EXERCISE: Retype the lines beneath this one, from the first through the line containing "radiator(3.42, 4.93, 0.680, 'cream". Pictures are left out.
** begin **
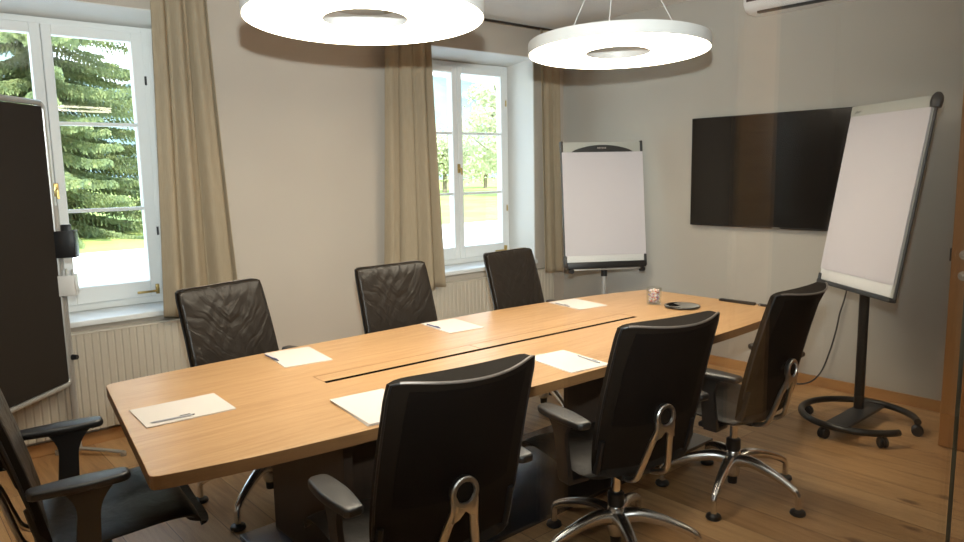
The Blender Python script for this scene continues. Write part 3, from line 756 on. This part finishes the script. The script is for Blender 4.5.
# ------------------------------------------------------------------ radiators
def radiator(x0, x1, zt_, label):
    y0, y1 = 4.65, 4.718
    r = empty('radiator', ((x0 + x1) / 2, (y0 + y1) / 2, 0.11)); hx = (x1 - x0) / 2; hy = (y1 - y0) / 2; hz = zt_ - 0.11
    k = MB()
    pitch_ = 0.0415; nn = int(round(2 * hx / pitch_)); p = 2 * hx / nn
    prof = []
    for i in range(nn):
        xa = -hx + i * p
        prof += [(xa + 0.0015, -hy + 0.005), (xa + 0.008, -hy), (xa + p - 0.008, -hy), (xa + p - 0.0015, -hy + 0.005)]
    prof += [(hx, hy - 0.05), (-hx, hy - 0.05)]
    k.prism(prof, 0.0, hz - 0.012)
    k.box((-hx, -hy + 0.03, 0), (hx, hy, hz - 0.012))
    k.build('panel', M['radiator'], r, smooth=False)
    k = MB(); k.box((-hx - 0.004, -hy - 0.002, hz - 0.012), (hx + 0.004, hy, hz), 0.004)
    for sx in (-1, 1): k.box((sx * hx, -hy, 0.0), (sx * (hx + 0.004), hy, hz - 0.01), 0.002)
    k.build('casing', M['radiator'], r)
    for sx in (-1, 1):
        k = MB(); k.tube([(sx * (hx - 0.1), 0.01, -0.108), (sx * (hx - 0.1), 0.01, 0.0)], 0.011, 10); k.build('pipe', M['white_plastic'], r)
    k = MB(); k.tube([(hx - 0.12, -hy + 0.03, -0.03), (hx - 0.12, -hy - 0.03, -0.03)], 0.018, 14); k.build('valve', M['white_plastic'], r)
    tag(r, label, 'radiator', 'cream panel radiators')
radiator(0.36, 1.64, 0.702, 'cream ribbed radiator under the left window')
radiator(3.42, 4.93, 0.680, 'cream ribbed radiator under the right window')

# ------------------------------------------------------------------ television
r = empty('television', (5.13, 2.57, 1.135))
k = MB(); k.box((-0.035, -0.725, 0), (0.0, 0.725, 0.84), 0.004); k.build('tv_case', M['black'], r, smooth=False)
k = MB(); k.box((-0.0365, -0.716, 0.013), (-0.0345, 0.716, 0.832)); k.build('screen', M['screen'], r, smooth=False)
k = MB(); k.box((-0.038, -0.03, 0.0035), (-0.035, 0.03, 0.009)); k.build('badge', M['alu_satin'], r)
k = MB(); k.box((0.0, -0.25, 0.2), (0.028, 0.25, 0.62), 0.004); k.build('wall_mount', M['charcoal'], r)
tag(r, 'large flat black television on the grey wall, partly behind the wheeled flipchart', 'television')
# its cable, hanging to the floor
k = MB(); k.tube(catmull([(5.12, 2.0, 1.128), (5.125, 2.05, 0.80), (5.125, 2.075, 0.66), (5.125, 2.10, 0.56), (5.12, 2.115, 0.45), (5.11, 2.15, 0.28), (5.09, 2.20, 0.12), (5.07, 2.28, 0.035), (5.06, 2.42, 0.009), (5.05, 2.75, 0.008)], 6), 0.0055, 8)
tag(k.build('power_cable', M['charcoal']), 'dark power cable hanging from the television to the floor', 'cable')

# ------------------------------------------------------------------ air conditioner
r = empty('air_conditioner', (5.16, 2.38, 2.675))
k = MB()
prof = [(0, 0.0), (-0.12, 0.0), (-0.175, 0.02), (-0.205, 0.06), (-0.21, 0.17), (-0.19, 0.20), (0, 0.205)]
t = Matrix(((1, 0, 0, 0), (0, 0, 1, 0), (0, 1, 0, 0), (0, 0, 0, 1)))
k.prism(prof, -0.43, 0.43, 0.012, mtx=t); k.build('body', M['white_plastic'], r)
k = MB(); k.box((-0.165, -0.34, -0.004), (-0.135, 0.34, 0.012)); k.build('air_outlet', M['charcoal'], r)
k = MB(); k.box((-0.213, 0.30, 0.075), (-0.209, 0.40, 0.095)); k.build('display', M['charcoal'], r)
tag(r, 'white wall air conditioner at the top right, only its corner in frame', 'air conditioner')

# ------------------------------------------------------------------ flipcharts
def basis(Lp, az, tilt):
    d = Vector((math.cos(az), math.sin(az), 0)); n = Vector((d.y, -d.x, 0)); up = Vector((0, 0, math.cos(tilt))) - n * math.sin(tilt)
    nn = d.cross(up).normalized()
    if nn.dot(n) < 0: nn = -nn
    return d, up, nn   # along bottom, up the board, towards viewer
def frame_mtx(Lp, az, tilt, org):
    d, up, nn = basis(Lp, az, tilt)
    o = Vector(Lp) - Vector(org)
    # local x along board, local y up board, local z toward viewer
    return Matrix(((d.x, up.x, nn.x, o.x), (d.y, up.y, nn.y, o.y), (d.z, up.z, nn.z, o.z), (0, 0, 0, 1)))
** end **
EXPECTED OUTPUT:
The Blender Python script for this scene continues. Write part 3, from line 756 on. This part finishes the script. The script is for Blender 4.5.
# ------------------------------------------------------------------ radiators
def radiator(x0, x1, zt_, label):
    y0, y1 = 4.65, 4.718
    r = empty('radiator', ((x0 + x1) / 2, (y0 + y1) / 2, 0.11)); hx = (x1 - x0) / 2; hy = (y1 - y0) / 2; hz = zt_ - 0.11
    k = MB()
    pitch_ = 0.0415; nn = int(round(2 * hx / pitch_)); p = 2 * hx / nn
    prof = []
    for i in range(nn):
        xa = -hx + i * p
        prof += [(xa + 0.0015, -hy + 0.005), (xa + 0.008, -hy), (xa + p - 0.008, -hy), (xa + p - 0.0015, -hy + 0.005)]
    prof += [(hx, hy - 0.05), (-hx, hy - 0.05)]
    k.prism(prof, 0.0, hz - 0.012)
    k.box((-hx, -hy + 0.03, 0), (hx, hy, hz - 0.012))
    k.build('panel', M['radiator'], r, smooth=False)
    k = MB(); k.box((-hx - 0.004, -hy - 0.002, hz - 0.012), (hx + 0.004, hy, hz), 0.004)
    for sx in (-1, 1): k.box((sx * hx, -hy, 0.0), (sx * (hx + 0.004), hy, hz - 0.01), 0.002)
    k.build('casing', M['radiator'], r)
    for sx in (-1, 1):
        k = MB(); k.tube([(sx * (hx - 0.1), 0.01, -0.108), (sx * (hx - 0.1), 0.01, 0.0)], 0.011, 10); k.build('pipe', M['white_plastic'], r)
    k = MB(); k.tube([(hx - 0.12, -hy + 0.03, -0.03), (hx - 0.12, -hy - 0.03, -0.03)], 0.018, 14); k.build('valve', M['white_plastic'], r)
    tag(r, label, 'radiator', 'cream panel radiators')
radiator(0.36, 1.64, 0.702, 'cream ribbed radiator under the left window')
radiator(3.42, 4.93, 0.680, 'cream ribbed radiator under the right window')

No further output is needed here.